Why Can't I Solve This Rotational Equilibrium Problem?

[ianb]

http://img95.imageshack.us/img95/9403/problempi4.png

I know this problem isn't hard, but I can't reach the final answer in the back.

OK, so if we project the forces along the x and y axis, we can easily conclude that:

F_(T,2) + F_(T,1) * sin50 = 10
F_(T,1) * cos50 = P

from here, though, I seem to be doing something wrong. The figure is in translational and rotational equilibrium, so net torque is zero. Let's take F_(T,2) as pivot. Then

F_(T,2)(0) + F_(T,1) * sin50(.30) = 10(.15)

Final answer will be

F_(T,1) = 6.59

where as the book's answer is 11. Of course I can't continue from here and find the other forces, so I'll just leave it at that.

Heh. Thanks all.

 

[OlderDan]

What happened to the F applied at P in your torque equation?

 

[ianb]

It's along the x-axis, so it isn't calculated (it goes through the pivot).

 

[Pyrrhus]

It's along the x-axis, so it isn't calculated (it goes through the pivot).

No, OlderDan is right, you are taking moment (torque) about a point!, not about an axis (which is defined differently).

Unless you meant about the left down corner, which in that case you forgot one of the F(t,1) components torque.
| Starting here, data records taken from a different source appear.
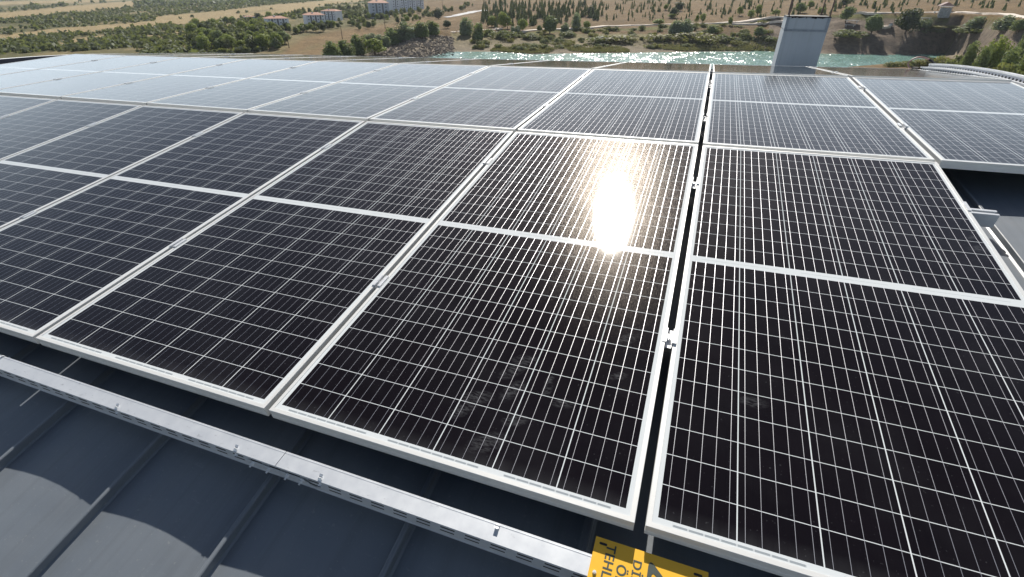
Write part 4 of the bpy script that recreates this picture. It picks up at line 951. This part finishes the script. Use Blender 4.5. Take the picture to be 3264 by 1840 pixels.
p, d = at(2998, 72); o = empty('stone_lookout', Matrix.Translation(p)); tag(o, 'round grey stone lookout base at the path edge below the shelter', 'lookout')
b = MB(); rr = 12.5/1850*d; b.tube([(0, 0, -.6), (0, 0, 20/1850*d)], [rr*1.05, rr], 20); b.build('drum', simple('grey_masonry', (.26, .27, .27), .9, 0, .3, 1.2, .3), o); b = MB(); b.tube([(0, 0, 22/1850*d), (0, 0, 22/1850*d+.25)], rr*1.1, 20); b.build('rim', M_CONC, o)
p, d = at(3008, 36); o = empty('garden_shelter', Matrix.Translation(p)); tag(o, 'small open shelter with brown gable roof behind the stone lookout', 'shelter')
s_ = d/1850; b = MB(); hw = 15*s_; b.v = [(-hw, -2.5, 12*s_), (hw, -2.5, 12*s_), (hw, 2.5, 12*s_), (-hw, 2.5, 12*s_), (0, -2.5, 20*s_), (0, 2.5, 20*s_), (-hw, -2.5, 11*s_), (hw, -2.5, 11*s_), (hw, 2.5, 11*s_), (-hw, 2.5, 11*s_)]
b.f = [(0, 4, 5, 3), (4, 1, 2, 5), (0, 1, 4), (3, 5, 2), (6, 7, 1, 0), (8, 9, 3, 2), (7, 8, 2, 1), (9, 6, 0, 3), (6, 9, 8, 7)]; b.mi = [0]*9; b.build('roof', simple('weathered_brown_roof', (.20, .13, .12), .8, 0, .15, 1), o)
for x in (-hw*.8, hw*.8):
    for y in (-2, 2): b = MB(); b.box(x-.12, x+.12, y-.12, y+.12, -.3, 11*s_); b.build('post', M_BARK, o)
def car(cx, yb, label, col, ang=0.):
    p, d = at(cx, yb); o = empty('parked_car', Matrix.Translation(p+Vector((0, 0, .15))) @ Matrix.Rotation(ang, 4, 'Z')); tag(o, label, 'car', None)
    paint = simple('car_paint_'+label[:4].strip(), col, .3, .2, .03, 2); b = MB(); b.box(-2.1, 2.1, -.85, .85, .25, .85); b.build('body', paint, o, bevel=.12)
    b = MB(); v = [(-1.5, -.75, .85), (1.1, -.75, .85), (1.1, .75, .85), (-1.5, .75, .85), (-1.0, -.6, 1.42), (.5, -.6, 1.42), (.5, .6, 1.42), (-1.0, .6, 1.42)]; b.v = v; b.f = [(0, 1, 5, 4), (1, 2, 6, 5), (2, 3, 7, 6), (3, 0, 4, 7)]; b.mi = [0]*4; b.build('windows', M_WIN, o)
    b = MB(); b.box(-1.0, .5, -.6, .6, 1.42, 1.46); b.build('roof', paint, o)
    for x in (-1.3, 1.3):
        for y in (-.86, .86): b = MB(); b.tube([(x, y-.1, .32), (x, y+.1, .32)], .32, 14); b.build('wheel', M_BLACK, o)
car(2836, 92, 'white car parked at the left foot of the very large dark tree', (.7, .7, .72), 1.2); car(1313, 26, 'white car parked by the terrace blocks', (.7, .7, .7), .5); car(1190, 60, 'white car beside the big grey apartment block', (.7, .7, .7), .3)
# ---------------------------------------------------------------- haze
b = MB(); b.box(CX0-7000, CX0+7000, CY0-7000, CY0+7000, -60, 320); mh = bpy.data.materials.new('haze_air'); mh.use_nodes = True; t_ = mh.node_tree; t_.nodes.remove(t_.nodes['Principled BSDF'])
pv = t_.nodes.new('ShaderNodeVolumePrincipled'); pv.inputs['Color'].default_value = (.80, .88, 1., 1); pv.inputs['Density'].default_value = .00008; pv.inputs['Anisotropy'].default_value = .2; t_.links.new(pv.outputs[0], t_.nodes['Material Output'].inputs['Volume'])
o = b.build('haze', mh); tag(o, kind='stuff')
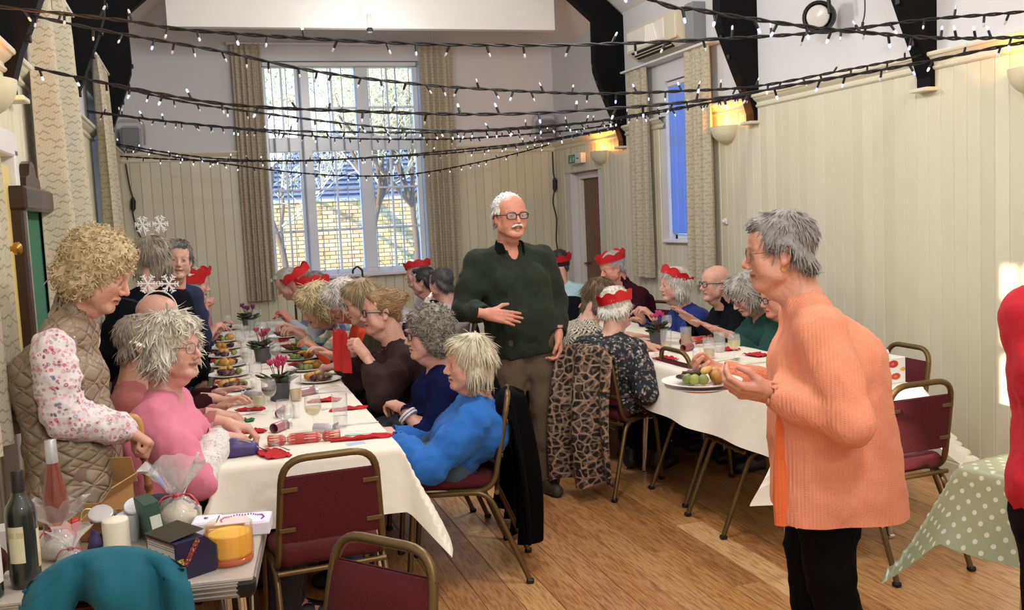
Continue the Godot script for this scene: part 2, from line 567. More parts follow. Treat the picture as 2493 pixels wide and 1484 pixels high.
func trusses() -> void:
	var k := 0
	for d in [9.07, 6.66, 4.78, 2.6]:
		for e in [1.0, -1.0]:
			var x0 := XR if e > 0 else XL
			var poly := PackedVector2Array()
			for q in [[.0, 2.245], [.047, 2.245], [.047, 2.30], [.085, 2.425], [.16, 2.6], [.258, 2.843], [.297, 2.96], [.305, 3.06], [.3, 3.44], [2.395, 5.242], [2.395, 5.545], [.0, 3.485]]:
				poly.append(Vector2(x0 - e * q[0], q[1]))
			if e > 0: poly.reverse()
			var b := mb(); b.prism(poly, -.055, .055)
			var side := "right" if e > 0 else "left"
			var nm: String = ["the farthest one", "the middle one", "the nearest in view", "beside the camera"][k]
			var t := thing("roof_truss", "black tapering timber roof truss on the %s wall, %s" % [side, nm], "roof truss", Vector3(0, 0, -d), 0.0, "")
			part(t, "timber", b.mesh(), M.timber)
			for q in [[.3, 3.02], [.262, 2.86], [.205, 2.72], [.11, 2.49]]:
				part(t, "bolt", boxm(Vector3(.024, .034, .034), .004), M.iron, at(Vector3(x0 - e * (q[0] + .006), q[1], .0)))
			var lb := mb()
			lb.box(Vector3(x0 - e * .045, 2.232, 0), Vector3(.09, .022, .15), .004)
			part(t, "bearer", lb.mesh(), M.creamtrim, Transform3D.IDENTITY, "small cream ledge under the foot of the timber")
		k += 1

func curtain(label: String, a: Vector3, b: Vector3, top: float, bottom: float, wob := .03, pleats := 6.0, group := "", flare := 1.0, seed_ := 1) -> Node3D:
	var t := thing("curtain", label, "curtain", (a + b) * .5 * Vector3(1, 0, 1) + Vector3(0, bottom, 0), 0.0, group)
	var o := t.position
	var dir := (b - a); var len_ := dir.length(); dir = dir / len_
	var outw := dir.cross(Vector3.UP)
	var g := []
	var rng := RandomNumberGenerator.new(); rng.seed = seed_
	var ph := rng.randf() * TAU
	for r in 15:
		var v := r / 14.0
		var row := []
		for q in 61:
			var u := q / 60.0
			var w := sin(u * TAU * pleats + ph + sin(u * 9.0 + ph) * .6 + v * .5) + .35 * sin(u * TAU * pleats * 2.1 + ph * 2.0 - v)
			var amp := wob * (.55 + .45 * v) * (1.0 if r > 0 else .7)
			var uu := (u - .5) * lerpf(1.0, flare, v) + .5
			row.append(a * Vector3(1, 0, 1) + dir * (uu * len_) + outw * w * amp + Vector3(0, lerpf(top, bottom, v), 0) - o)
		g.append(row)
	var m := mb(); m.sheet(g, .005, Vector2(len_ * 1.6 / .24, (top - bottom) / .26))
	part(t, "drape", m.mesh(), M.curtain)
	var hd := mb()
	var hg := []
	for r in 2:
		var row := []
		for q in 61: row.append(g[0][q] + outw * .004 + Vector3(0, .012 - r * .07, 0) + outw * .003 * sin(q * 2.0))
		hg.append(row)
	hd.sheet(hg, .006, Vector2(len_ * 1.6 / .24, .25))
	part(t, "heading", hd.mesh(), M.curtain)
	return t

func window_unit(called: String, label: String, xf: Transform3D, w: float, h: float, cols: Array, rows: Array, muntv: Dictionary, munth: Array, fr := .05) -> Node3D:
	# local: x across, y up from the sill, z towards the room
	var t := Node3D.new(); t.name = numbered(self, called); add_child(t); t.transform = xf; t.set_meta("kind", "structure"); t.set_meta("label", label)
	var b := mb()
	for q in [[-w / 2 + fr / 2, h / 2, fr, h], [w / 2 - fr / 2, h / 2, fr, h], [0.0, fr / 2, w, fr], [0.0, h - fr / 2, w, fr]]:
		b.box(Vector3(q[0], q[1], 0), Vector3(q[2], q[3], .08), .006)
	part(t, "window_frame", b.mesh(), M.gloss)
	for c in cols: part(t, "mullion", boxm(Vector3(c[1], h - fr * 2, .085), .006), M.gloss, at(Vector3(c[0], h / 2, 0)))
	for r in rows: part(t, "transom", boxm(Vector3(w - fr * 2, r[1], .08), .006), M.gloss, at(Vector3(0, r[0], .004)))
	for c in muntv.get("x", []): part(t, "glazing_bar", boxm(Vector3(.022, h - fr * 2, .04), .004), M.gloss, at(Vector3(c, h / 2, 0)))
	for r in munth: part(t, "glazing_bar", boxm(Vector3(w - fr * 2, .022, .04), .004), M.gloss, at(Vector3(0, r, 0)))
	# panes between the main bars
	var xs := [-w / 2 + fr]; for c in cols: xs.append(c[0])
	xs.append(w / 2 - fr)
	var ys := [fr]; for r in rows: ys.append(r[0])
	ys.append(h - fr)
	for i in xs.size() - 1:
		for j in ys.size() - 1:
			part(t, "pane", boxm(Vector3(xs[i + 1] - xs[i], ys[j + 1] - ys[j], .004), 0.0), M.glass, at(Vector3((xs[i] + xs[i + 1]) * .5, (ys[j] + ys[j + 1]) * .5, -.012)))
	return t

func blind(label: String, xf: Transform3D, w: float, h: float, n: int, turn: float, m_: Material = null) -> void:
	var t := thing("vertical_blind", label, "blind", Vector3.ZERO)
	t.transform = xf
	part(t, "head_rail", boxm(Vector3(w, .04, .045), .004), M.white, at(Vector3(0, h, 0)))
	var st := []
	var g := []
	for r in 2:
		var row := []
		for q in 7:
			var u := q / 6.0 - .5
			row.append(Vector3(u * .089, -r * (h - .05), .006 * cos(u * PI)))
		g.append(row)
	var m := mb(); m.sheet(g, .0012)
	var me := m.mesh()
	for k in n:
		var x := (k + .5) / n * (w - .03) - (w - .03) * .5
		var s := part(t, "slat", me, m_ if m_ else M.blind, Transform3D(Basis(Vector3.UP, turn + .08 * sin(k * 2.3)), Vector3(x, h - .025, 0)))
		part(s, "slat_weight", boxm(Vector3(.08, .02, .004), .001), M.white, at(Vector3(0, -(h - .05) + .01, 0)))

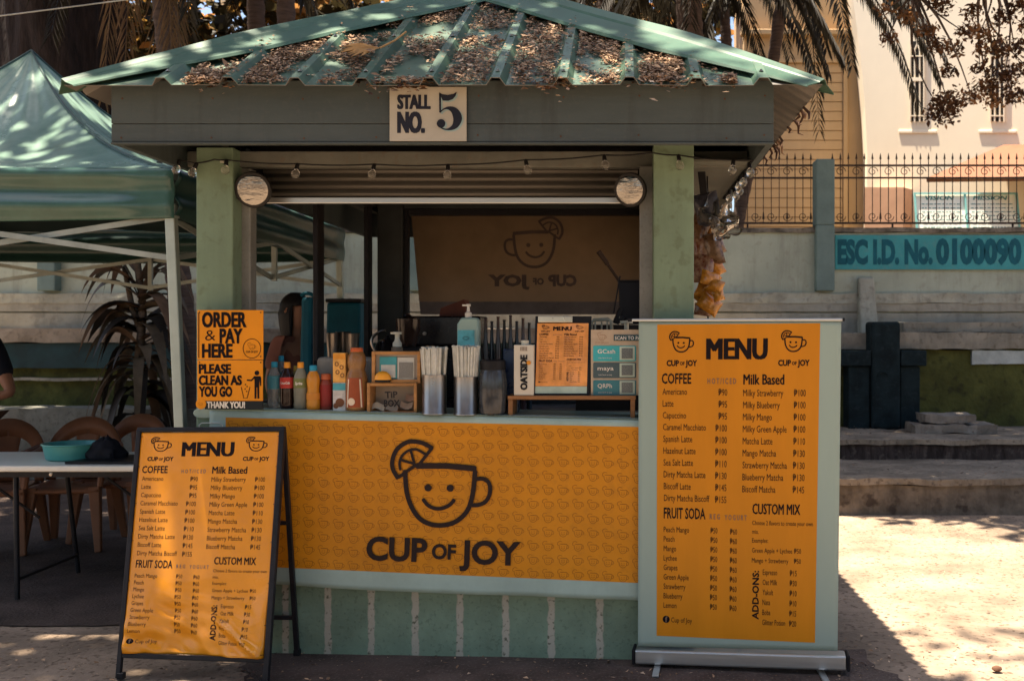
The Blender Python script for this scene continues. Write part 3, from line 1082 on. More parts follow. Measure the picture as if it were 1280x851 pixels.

Maybe you should be more clear.

 

[ianb]

Wow, okay, then I guess we could say

F_(T,2)(0) + F_(T,1) * sin50(.30) + F_(T,1) * cos50(.30) = 10(.15)

but that will give F_(T,1) = 3.55, which is incorrect. Of course, I could have made something wrong there but there is a catch somewhere that I probably wasn't taught before.

 

[OlderDan]

Wow, okay, then I guess we could say

F_(T,2)(0) + F_(T,1) * sin50(.30) + F_(T,1) * cos50(.30) = 10(.15)

but that will give F_(T,1) = 3.55, which is incorrect. Of course, I could have made something wrong there but there is a catch somewhere that I probably wasn't taught before.

If you use the lower left corner for the torque calculation, the two components of F1 produce torques in opposite directions and have different perpendicular distances.